(Items listed in a dataset)

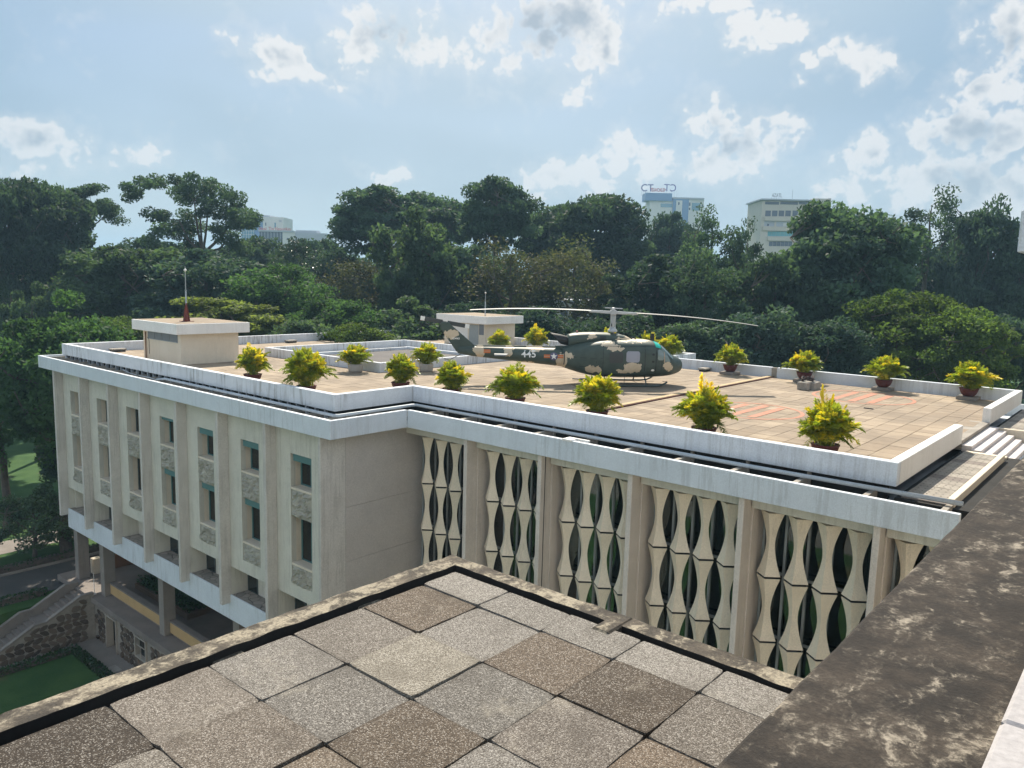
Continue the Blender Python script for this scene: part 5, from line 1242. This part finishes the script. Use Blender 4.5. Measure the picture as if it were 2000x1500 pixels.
def hero():
    r = np.random.default_rng(77); q = MB(); k2 = .0212
    C2 = [(820,130),(870,165),(905,100),(950,135),(1000,100),(1050,85),(1105,75),(1110,140),(1045,165),(1165,105),(1180,180),(1235,120),(1290,150),(1340,195),(1385,240),(1385,295),(1300,225),(1240,250),(1170,250),
          (1350,330),(1300,290),(900,270),(950,290),(890,330),(985,265),(1000,325),(930,375),(1060,370),(1075,310),(915,430),(950,450),(1290,350),(1255,385),(1330,400),(1300,430),(1345,460),(1050,430),(800,180),(1410,265)]
    P = []; cen = []
    for (x, y) in C2:
        for rep in range(2):
            c_ = np.array([(x-1110)*k2+r.normal()*.35, r.normal()*2.4, (470-y)*k2+r.normal()*.3]); cen.append(c_)
            v = r.normal(size=(260,3)); v /= np.linalg.norm(v,axis=1)[:,None]; P.append(c_+v*(r.random(260)**.4)[:,None]*np.array([1.12,1.2,.76])*(.8+.4*r.random()))
    V, F, _ = leaf_quads(r, np.concatenate(P), .12, .23, .9); me = clump_attr(quads_mesh('crown', V, F, 'leaf_dark'), np.repeat(r.random(len(P)), 260)*.8+.1)
    fork = Vector((.4,0,-.2)); q.tube([(0.2,0,-10),(.35,0,-4),fork], [.34,.30,.26], 8); ends = []
    for (x, y, d) in ((1105,250,.5),(1190,240,-.8),(1260,260,1.2),(1330,260,-.5),(1040,300,-1.2),(960,330,1.0),(1080,180,.3),(1280,380,.4)):
        e = Vector(((x-1110)*k2, d*1.6, (470-y)*k2)); m_ = fork.lerp(e, .5)+Vector(((x-1130)*.002, d*.3, -.35)); q.tube([fork, fork.lerp(m_, .5), m_, m_.lerp(e, .55), e], [.20,.16,.13,.10,.06], 7); ends += [m_, e, m_.lerp(e, .5)]
    for c_ in cen[::2]:
        b_ = min(ends, key=lambda p_: (p_-Vector(c_)).length)
        if (b_-Vector(c_)).length > 2.6: continue
        q.tube([b_, b_.lerp(Vector(c_), .5)+Vector((0,0,-.2)), Vector(c_)], [.06,.04,.015], 5, False)
    lm = q.mesh('limbs'); lm.materials.append(MAT['bark']); return me, lm
rowof = lambda x, y: 'back' if math.hypot(x, y) > 88 else ('middle' if math.hypot(x, y) > 66.5 else 'front')
cnt = {}; order = sorted(range(len(TREES)), key=lambda i: TREES[i][0]*rgt0.x/(TREES[i][0]*fwd.x+TREES[i][1]*fwd.y)+TREES[i][1]*rgt0.y/(TREES[i][0]*fwd.x+TREES[i][1]*fwd.y))
rz_ = random.Random(12)
for i in order:
    x, y, h_, cb, R_, kd = TREES[i]; row = rowof(x, y); n_ = cnt[row, kd] = cnt.get((row, kd), -1)+1
    lab = KD[kd] if kd in 'Huy' else f'{KD[kd]}, {ORD[n_]} of its kind from the left in the {row} row'
    if kd == 'u': lab = 'umbrella crowned tree left of the tall open tree, against the sky'
    if kd == 'y': lab = 'yellow green bushy tree just behind the left stair house'
    t = thing('park_tree', lab, 'tree', (x, y, 0), group='trees of the park behind the wing')
    if kd == 'H':
        me, lm = hero(); a = -YAW
        for nm, m_ in (('crown', me), ('limbs', lm)): o = link(nm, m_, None, t); o.location = (0,0,21.3); o.rotation_euler = (0,0,a)
        o = link('trunk', trunk_m, None, t); o.scale = (1.1,1.1,12); continue
    var = CR[kd][(i*5+n_) % len(CR[kd])]
    if kd in 'dkmg': cb -= .10*(h_-cb)
    if row == 'front': cb = min(cb, h_-1.9*R_)
    elif kd in 'dkmbg': cb = min(cb, h_-1.5*R_)
    zc_ = (h_+cb)/2; hz = (h_-cb)/2; rot_ = rz_.random()*6.28; sx = R_/4.5*rz_.uniform(1.0,1.12)
    for nm, m_ in (('crown', var[0]), ('limbs', var[1])):
        o = link(nm, m_, None, t); o.location = (0,0,zc_); o.scale = (sx, sx*rz_.uniform(.95,1.05) if nm == 'crown' else sx, hz/4.75); o.rotation_euler = (0,0,rot_)
    o = link('trunk', trunk_m, None, t); k2 = .55+R_*.10; o.scale = (k2, k2, max(zc_-hz*.85, 1.5)); o.rotation_euler = (0,0,rz_.random()*6)
for i, (x, y, h_) in enumerate(FAR):
    t = thing('park_tree', f'tree of the farthest dark line, {ORD[i]} from the left', 'tree', (x, y, 0), group='trees of the park behind the wing')
    var = CR['k' if i % 3 else 'd'][i % 2]; cb = 3.5; R_ = 6.2
    for nm, m_ in (('crown', var[0]), ('limbs', var[1])): o = link(nm, m_, None, t); o.location = (0,0,(h_+cb)/2); o.scale = (R_/4.7,R_/4.7,(h_-cb)/9.5); o.rotation_euler = (0,0,i*1.7)
    o = link('trunk', trunk_m, None, t); o.scale = (1.1,1.1,cb+3)
# small glossy tree and shrubs beside the road
t = thing('garden_tree', 'small glossy leaved tree on the lawn beyond the road at the left edge', 'tree', (-55.9,17.3,0)); v_ = crown(41, 'airy', 'leaf_glossy')
for nm, m_ in (('crown', v_[0]), ('limbs', v_[1])): o = link(nm, m_, None, t); o.location = (0,0,2.5); o.scale = (.60,.60,.50)
o = link('trunk', trunk_m, None, t); o.scale = (.25,.25,1.0)
t = thing('garden_tree', 'dark leafy tree between the lawn and the wing corner at the left', 'tree', (-58.3,21.6,0)); v_ = CR['d'][1]
for nm, m_ in (('crown', v_[0]), ('limbs', v_[1])): o = link(nm, m_, None, t); o.location = (0,0,5.6); o.scale = (.62,.62,.55)
o = link('trunk', trunk_m, None, t); o.scale = (1.2,1.2,4)
# clipped planting under the wing
r = np.random.default_rng(9); P = (r.random((9000,3))-.5)*[6.0,3.5,.5]+[-41.5,20.75,TZ+.52]; V, F, _ = leaf_quads(r, P, .05, .10)
pb = clump_attr(quads_mesh('bed_foliage', V, F, 'hedge_leaf'), r.random(9000)); tag(link('bed_planting', pb, None), 'dark green bedding plants in the shade under the wing', 'planting', kind='stuff')

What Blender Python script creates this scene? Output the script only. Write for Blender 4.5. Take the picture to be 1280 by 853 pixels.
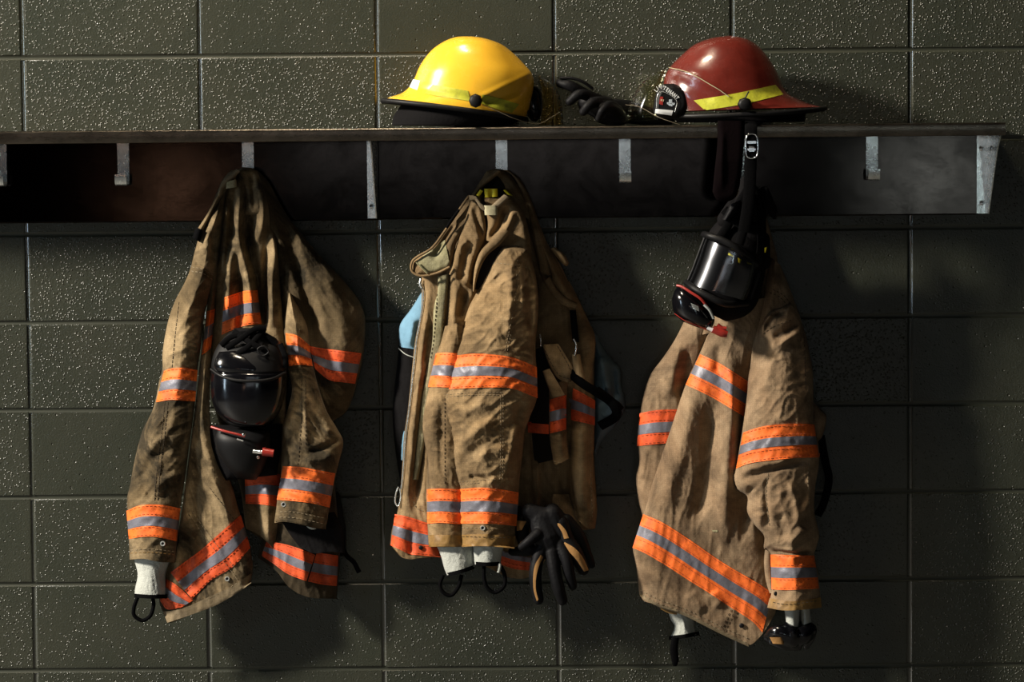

**WORK REQUIRED:**
Keep the pictures out of the copy and write out the data exactly as it stands.

**FINAL RESULT:**
Continue the Blender Python script for this scene: part 5, from line 1242. This part finishes the script. Use Blender 4.5. Measure the picture as if it were 2000x1500 pixels.
def hero():
    r = np.random.default_rng(77); q = MB(); k2 = .0212
    C2 = [(820,130),(870,165),(905,100),(950,135),(1000,100),(1050,85),(1105,75),(1110,140),(1045,165),(1165,105),(1180,180),(1235,120),(1290,150),(1340,195),(1385,240),(1385,295),(1300,225),(1240,250),(1170,250),
          (1350,330),(1300,290),(900,270),(950,290),(890,330),(985,265),(1000,325),(930,375),(1060,370),(1075,310),(915,430),(950,450),(1290,350),(1255,385),(1330,400),(1300,430),(1345,460),(1050,430),(800,180),(1410,265)]
    P = []; cen = []
    for (x, y) in C2:
        for rep in range(2):
            c_ = np.array([(x-1110)*k2+r.normal()*.35, r.normal()*2.4, (470-y)*k2+r.normal()*.3]); cen.append(c_)
            v = r.normal(size=(260,3)); v /= np.linalg.norm(v,axis=1)[:,None]; P.append(c_+v*(r.random(260)**.4)[:,None]*np.array([1.12,1.2,.76])*(.8+.4*r.random()))
    V, F, _ = leaf_quads(r, np.concatenate(P), .12, .23, .9); me = clump_attr(quads_mesh('crown', V, F, 'leaf_dark'), np.repeat(r.random(len(P)), 260)*.8+.1)
    fork = Vector((.4,0,-.2)); q.tube([(0.2,0,-10),(.35,0,-4),fork], [.34,.30,.26], 8); ends = []
    for (x, y, d) in ((1105,250,.5),(1190,240,-.8),(1260,260,1.2),(1330,260,-.5),(1040,300,-1.2),(960,330,1.0),(1080,180,.3),(1280,380,.4)):
        e = Vector(((x-1110)*k2, d*1.6, (470-y)*k2)); m_ = fork.lerp(e, .5)+Vector(((x-1130)*.002, d*.3, -.35)); q.tube([fork, fork.lerp(m_, .5), m_, m_.lerp(e, .55), e], [.20,.16,.13,.10,.06], 7); ends += [m_, e, m_.lerp(e, .5)]
    for c_ in cen[::2]:
        b_ = min(ends, key=lambda p_: (p_-Vector(c_)).length)
        if (b_-Vector(c_)).length > 2.6: continue
        q.tube([b_, b_.lerp(Vector(c_), .5)+Vector((0,0,-.2)), Vector(c_)], [.06,.04,.015], 5, False)
    lm = q.mesh('limbs'); lm.materials.append(MAT['bark']); return me, lm
rowof = lambda x, y: 'back' if math.hypot(x, y) > 88 else ('middle' if math.hypot(x, y) > 66.5 else 'front')
cnt = {}; order = sorted(range(len(TREES)), key=lambda i: TREES[i][0]*rgt0.x/(TREES[i][0]*fwd.x+TREES[i][1]*fwd.y)+TREES[i][1]*rgt0.y/(TREES[i][0]*fwd.x+TREES[i][1]*fwd.y))
rz_ = random.Random(12)
for i in order:
    x, y, h_, cb, R_, kd = TREES[i]; row = rowof(x, y); n_ = cnt[row, kd] = cnt.get((row, kd), -1)+1
    lab = KD[kd] if kd in 'Huy' else f'{KD[kd]}, {ORD[n_]} of its kind from the left in the {row} row'
    if kd == 'u': lab = 'umbrella crowned tree left of the tall open tree, against the sky'
    if kd == 'y': lab = 'yellow green bushy tree just behind the left stair house'
    t = thing('park_tree', lab, 'tree', (x, y, 0), group='trees of the park behind the wing')
    if kd == 'H':
        me, lm = hero(); a = -YAW
        for nm, m_ in (('crown', me), ('limbs', lm)): o = link(nm, m_, None, t); o.location = (0,0,21.3); o.rotation_euler = (0,0,a)
        o = link('trunk', trunk_m, None, t); o.scale = (1.1,1.1,12); continue
    var = CR[kd][(i*5+n_) % len(CR[kd])]
    if kd in 'dkmg': cb -= .10*(h_-cb)
    if row == 'front': cb = min(cb, h_-1.9*R_)
    elif kd in 'dkmbg': cb = min(cb, h_-1.5*R_)
    zc_ = (h_+cb)/2; hz = (h_-cb)/2; rot_ = rz_.random()*6.28; sx = R_/4.5*rz_.uniform(1.0,1.12)
    for nm, m_ in (('crown', var[0]), ('limbs', var[1])):
        o = link(nm, m_, None, t); o.location = (0,0,zc_); o.scale = (sx, sx*rz_.uniform(.95,1.05) if nm == 'crown' else sx, hz/4.75); o.rotation_euler = (0,0,rot_)
    o = link('trunk', trunk_m, None, t); k2 = .55+R_*.10; o.scale = (k2, k2, max(zc_-hz*.85, 1.5)); o.rotation_euler = (0,0,rz_.random()*6)
for i, (x, y, h_) in enumerate(FAR):
    t = thing('park_tree', f'tree of the farthest dark line, {ORD[i]} from the left', 'tree', (x, y, 0), group='trees of the park behind the wing')
    var = CR['k' if i % 3 else 'd'][i % 2]; cb = 3.5; R_ = 6.2
    for nm, m_ in (('crown', var[0]), ('limbs', var[1])): o = link(nm, m_, None, t); o.location = (0,0,(h_+cb)/2); o.scale = (R_/4.7,R_/4.7,(h_-cb)/9.5); o.rotation_euler = (0,0,i*1.7)
    o = link('trunk', trunk_m, None, t); o.scale = (1.1,1.1,cb+3)
# small glossy tree and shrubs beside the road
t = thing('garden_tree', 'small glossy leaved tree on the lawn beyond the road at the left edge', 'tree', (-55.9,17.3,0)); v_ = crown(41, 'airy', 'leaf_glossy')
for nm, m_ in (('crown', v_[0]), ('limbs', v_[1])): o = link(nm, m_, None, t); o.location = (0,0,2.5); o.scale = (.60,.60,.50)
o = link('trunk', trunk_m, None, t); o.scale = (.25,.25,1.0)
t = thing('garden_tree', 'dark leafy tree between the lawn and the wing corner at the left', 'tree', (-58.3,21.6,0)); v_ = CR['d'][1]
for nm, m_ in (('crown', v_[0]), ('limbs', v_[1])): o = link(nm, m_, None, t); o.location = (0,0,5.6); o.scale = (.62,.62,.55)
o = link('trunk', trunk_m, None, t); o.scale = (1.2,1.2,4)
# clipped planting under the wing
r = np.random.default_rng(9); P = (r.random((9000,3))-.5)*[6.0,3.5,.5]+[-41.5,20.75,TZ+.52]; V, F, _ = leaf_quads(r, P, .05, .10)
pb = clump_attr(quads_mesh('bed_foliage', V, F, 'hedge_leaf'), r.random(9000)); tag(link('bed_planting', pb, None), 'dark green bedding plants in the shade under the wing', 'planting', kind='stuff')

What Blender Python script creates this scene? Output the script only. Write for Blender 4.5. Take the picture to be 1280 by 853 pixels.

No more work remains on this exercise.